Goal =
Pull every "scene" line out of the data below.

Data shown =
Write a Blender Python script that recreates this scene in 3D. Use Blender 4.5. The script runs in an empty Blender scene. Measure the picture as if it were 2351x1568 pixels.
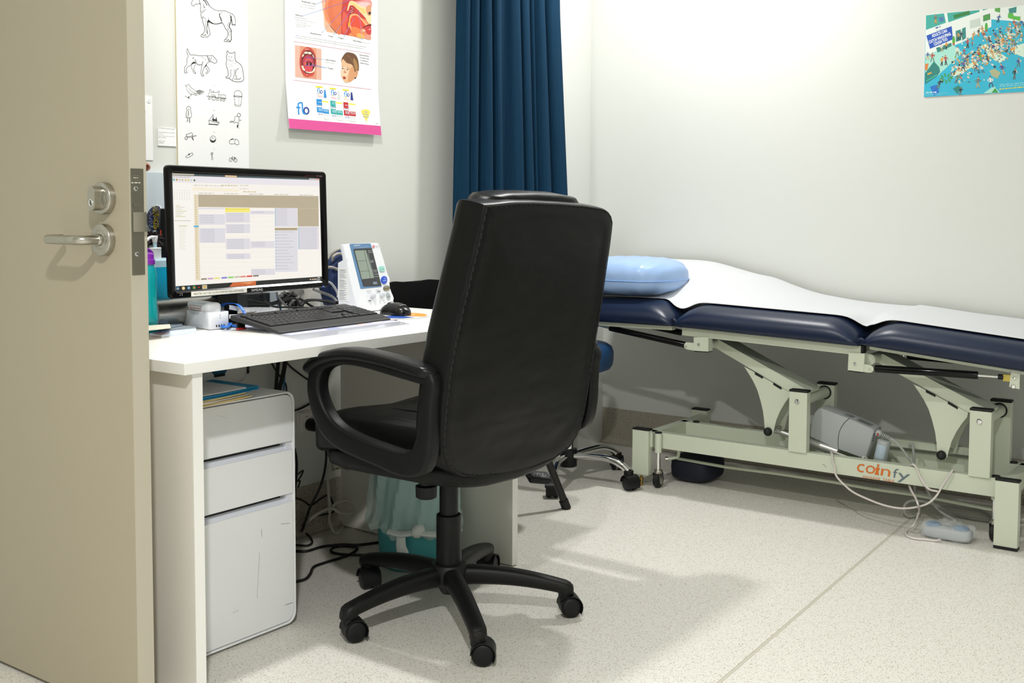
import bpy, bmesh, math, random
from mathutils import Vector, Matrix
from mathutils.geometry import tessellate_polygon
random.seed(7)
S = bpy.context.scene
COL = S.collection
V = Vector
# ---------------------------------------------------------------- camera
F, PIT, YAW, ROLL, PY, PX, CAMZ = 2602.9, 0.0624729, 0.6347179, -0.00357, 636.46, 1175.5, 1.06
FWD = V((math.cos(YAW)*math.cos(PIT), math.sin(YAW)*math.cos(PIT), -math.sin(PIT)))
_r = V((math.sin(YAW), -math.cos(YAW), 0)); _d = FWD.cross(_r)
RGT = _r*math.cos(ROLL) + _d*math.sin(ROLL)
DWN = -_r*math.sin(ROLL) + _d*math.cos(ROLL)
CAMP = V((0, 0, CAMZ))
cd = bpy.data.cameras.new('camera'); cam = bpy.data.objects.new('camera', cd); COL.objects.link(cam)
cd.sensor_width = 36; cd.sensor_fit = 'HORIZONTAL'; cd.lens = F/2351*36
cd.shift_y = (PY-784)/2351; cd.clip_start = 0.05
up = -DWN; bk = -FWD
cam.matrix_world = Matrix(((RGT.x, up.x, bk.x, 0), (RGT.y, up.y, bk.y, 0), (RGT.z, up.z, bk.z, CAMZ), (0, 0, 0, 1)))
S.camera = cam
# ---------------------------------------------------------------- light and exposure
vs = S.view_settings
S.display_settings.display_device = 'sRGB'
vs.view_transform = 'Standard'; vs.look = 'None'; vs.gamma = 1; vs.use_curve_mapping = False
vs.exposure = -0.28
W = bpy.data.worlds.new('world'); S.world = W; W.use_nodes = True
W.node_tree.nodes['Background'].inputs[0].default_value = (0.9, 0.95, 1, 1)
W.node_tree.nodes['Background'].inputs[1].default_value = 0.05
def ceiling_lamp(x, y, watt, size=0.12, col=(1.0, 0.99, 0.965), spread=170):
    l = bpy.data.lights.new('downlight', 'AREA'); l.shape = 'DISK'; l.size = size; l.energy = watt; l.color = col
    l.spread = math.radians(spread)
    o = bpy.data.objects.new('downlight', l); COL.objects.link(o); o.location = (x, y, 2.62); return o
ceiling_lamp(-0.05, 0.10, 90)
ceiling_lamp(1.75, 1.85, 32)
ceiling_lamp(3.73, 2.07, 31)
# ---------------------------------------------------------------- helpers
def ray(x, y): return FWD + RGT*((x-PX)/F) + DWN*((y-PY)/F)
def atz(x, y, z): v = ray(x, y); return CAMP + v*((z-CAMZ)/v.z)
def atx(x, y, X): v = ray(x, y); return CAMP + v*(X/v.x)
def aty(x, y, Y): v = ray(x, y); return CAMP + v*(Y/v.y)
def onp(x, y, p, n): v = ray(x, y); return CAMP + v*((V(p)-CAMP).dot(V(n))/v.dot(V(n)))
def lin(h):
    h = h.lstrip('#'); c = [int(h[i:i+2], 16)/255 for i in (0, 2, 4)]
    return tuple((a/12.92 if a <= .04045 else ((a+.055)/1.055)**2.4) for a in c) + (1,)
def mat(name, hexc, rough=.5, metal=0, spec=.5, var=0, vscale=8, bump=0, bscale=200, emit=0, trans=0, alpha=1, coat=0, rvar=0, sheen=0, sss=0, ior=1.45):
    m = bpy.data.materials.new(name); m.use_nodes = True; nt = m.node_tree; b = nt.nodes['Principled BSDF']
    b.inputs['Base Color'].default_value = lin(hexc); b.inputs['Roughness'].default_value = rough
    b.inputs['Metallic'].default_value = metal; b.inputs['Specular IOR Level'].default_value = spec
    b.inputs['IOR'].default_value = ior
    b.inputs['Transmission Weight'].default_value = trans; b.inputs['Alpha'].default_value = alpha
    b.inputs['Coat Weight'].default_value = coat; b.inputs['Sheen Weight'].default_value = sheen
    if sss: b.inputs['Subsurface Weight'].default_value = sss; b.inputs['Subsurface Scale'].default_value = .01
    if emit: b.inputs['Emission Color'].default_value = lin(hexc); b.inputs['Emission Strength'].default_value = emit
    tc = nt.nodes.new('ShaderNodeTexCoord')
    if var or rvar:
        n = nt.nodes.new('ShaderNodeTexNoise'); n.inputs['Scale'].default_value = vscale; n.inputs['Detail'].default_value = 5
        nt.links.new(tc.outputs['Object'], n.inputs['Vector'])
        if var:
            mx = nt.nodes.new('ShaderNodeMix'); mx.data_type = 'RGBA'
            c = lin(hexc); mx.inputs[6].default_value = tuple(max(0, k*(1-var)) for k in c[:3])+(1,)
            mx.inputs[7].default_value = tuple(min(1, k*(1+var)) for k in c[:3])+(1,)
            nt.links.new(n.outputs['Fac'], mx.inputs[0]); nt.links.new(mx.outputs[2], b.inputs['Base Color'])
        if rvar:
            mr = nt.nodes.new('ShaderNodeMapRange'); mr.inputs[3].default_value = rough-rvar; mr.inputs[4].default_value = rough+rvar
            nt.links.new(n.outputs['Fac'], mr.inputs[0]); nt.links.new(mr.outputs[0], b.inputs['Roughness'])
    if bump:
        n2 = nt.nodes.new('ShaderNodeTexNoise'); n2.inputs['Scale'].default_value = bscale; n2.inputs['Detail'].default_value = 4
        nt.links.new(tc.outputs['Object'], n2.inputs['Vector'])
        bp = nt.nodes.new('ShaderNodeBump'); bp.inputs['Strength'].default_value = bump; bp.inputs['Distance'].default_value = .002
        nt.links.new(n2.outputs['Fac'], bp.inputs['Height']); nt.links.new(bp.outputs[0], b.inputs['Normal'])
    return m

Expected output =
Write a Blender Python script that recreates this scene in 3D. Use Blender 4.5. The script runs in an empty Blender scene. Measure the picture as if it were 2351x1568 pixels.
S = bpy.context.scene